Facial recognition operates in 21 of Brazil’s 27 states, be it for monitoring urban transport or tracking school attendance. Rights groups say their rollout was opaque, with no public consultations or clarity on how the data is used and protected. While authorities justify the surveillance on security grounds, technology experts worry about privacy violations and the potential for profiling and discrimination, particularly of Black and indigenous people. Since 2019, 90% of people arrested using facial recognition in Brazil were Black, according to Panoptico, a project that monitors facial recognition use in Brazil.

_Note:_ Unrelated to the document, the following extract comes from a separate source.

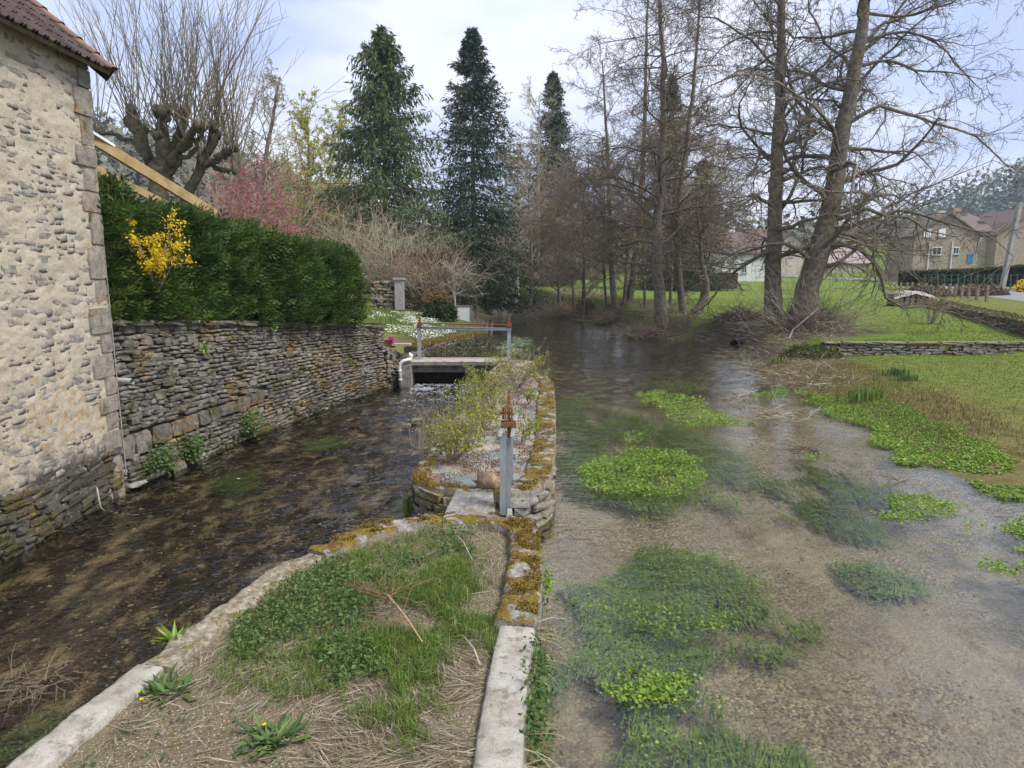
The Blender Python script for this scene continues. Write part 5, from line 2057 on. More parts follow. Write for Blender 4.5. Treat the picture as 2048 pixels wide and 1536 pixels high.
def mound(name, label, c, rx, ry, rz, n, leaf, ls, core='hedgecore', cat='shrub', aspect=.6, part='foliage', bumps=.25, seed=0):
    """leafy dome: ragged shell of leaves round a dark inside"""
    t = empty(name, c, label, cat)
    u = rdir(n)
    u[:, 2] = np.abs(u[:, 2])
    k = 1 + bumps * (fbm(u[:, 0] * 2.5 + seed, u[:, 1] * 2.5 + u[:, 2] * 2, seed) - .5) * 2
    q = np.array(c)[None] + u * np.array([rx, ry, rz]) * (k * rng.uniform(.82, 1.06, n))[:, None]
    s = ls * rng.uniform(.6, 1.4, n)
    MB().leaves(q, u * .6 + rdir(n) + [0, 0, .2], u + rdir(n) * .6, s, s * aspect).build(part, M[leaf], t)
    th = np.linspace(0, math.pi * 2, 13)
    ph = np.linspace(0, math.pi / 2, 6)
    G = np.array([[(c[0] + math.cos(a) * math.cos(b) * rx * .78, c[1] + math.sin(a) * math.cos(b) * ry * .78, c[2] + math.sin(b) * rz * .78 - .05) for a in th] for b in ph])
    MB().add(*grid_mesh(G)).build('inside', M[core], t, smooth=True)
    return t


# clipped conifer hedge on the terrace
hg = empty('conifer_hedge', (-7, 16, 2.2), 'dense dark green conifer hedge above the long stone wall', 'hedge')
HP = Path([(-7.5, 11.8), (-7.25, 13.0), (-6.6, 16.0), (-5.75, 19.2), (-5.25, 20.6)], 1)
hb = lambda y: float(coping_z(y)) - .08
top_px = [(228, 398), (330, 405), (440, 432), (560, 470), (700, 492)]
hy = [12.2, 13.6, 15.4, 17.6, 20.4]
hz = [atd(px, py, y).z for (px, py), y in zip(top_px, hy)]
htop = lambda y: np.interp(y, hy, hz) - .30
HT = .72
n = 11800
s = rng.random(n) * HP.L
cc = np.array([HP.at(a) for a in s])
tg = np.array([HP.tan(a) for a in s])
nr = np.stack([tg[:, 1], -tg[:, 0]], 1)
zt = htop(cc[:, 1])
zb_ = np.array([hb(y) for y in cc[:, 1]])
lat = rng.random(n)
front = rng.random(n) < .62
zz = np.where(front, rng.random(n) ** .85, 1.0)
off = np.where(front, HT, rng.uniform(-HT, HT, n))
bul = (fbm(s * 1.1, zz * 2.2 + s * .2, 91, 4) - .5) * .6 + .20 * np.abs(np.sin(s * 1.5 + 4 * fbm(s * .7, zz * 1.2, 92, 2))) - .12
off = np.where(front, off * (1 - .18 * zz ** 3) + bul, off)
hh = np.where(front, zb_ + .05 + (zt - zb_) * zz, zt - .25 * (off / HT) ** 2 + (fbm(s * 1.9, off * 1.5, 95, 4) - .5) * .7)
endm = rng.random(n) < .10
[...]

“As a tool of mass surveillance, facial recognition is an expedited patchwork solution that demonstrably fails time and time again at meeting the security objectives it purports to enable,” said Matt Mahmoudi, a researcher at Amnesty Tech, an arm of Amnesty International that counters digital repression.
“It also erodes fundamental rights. Historically, marginalised communities are at particular risk; as is the privacy of Brazilians at large,” he added. For residents in Rio de Janeiro’s Jacarezinho favela, facial recognition could soon be an everyday hazard.
Already, Jamila worries whenever her 23-year-old son steps out of their modest home, fearing he may be stopped by the police — or encounter something worse. Her sprawling shantytown in Rio de Janeiro’s north, home to about 60,000 mostly Black and poor residents, has endured decades of violence between criminal gangs and the police.
Last year, authorities said they would install nearly two dozen surveillance cameras in the favela, exacerbating Jamila’s fears for her son.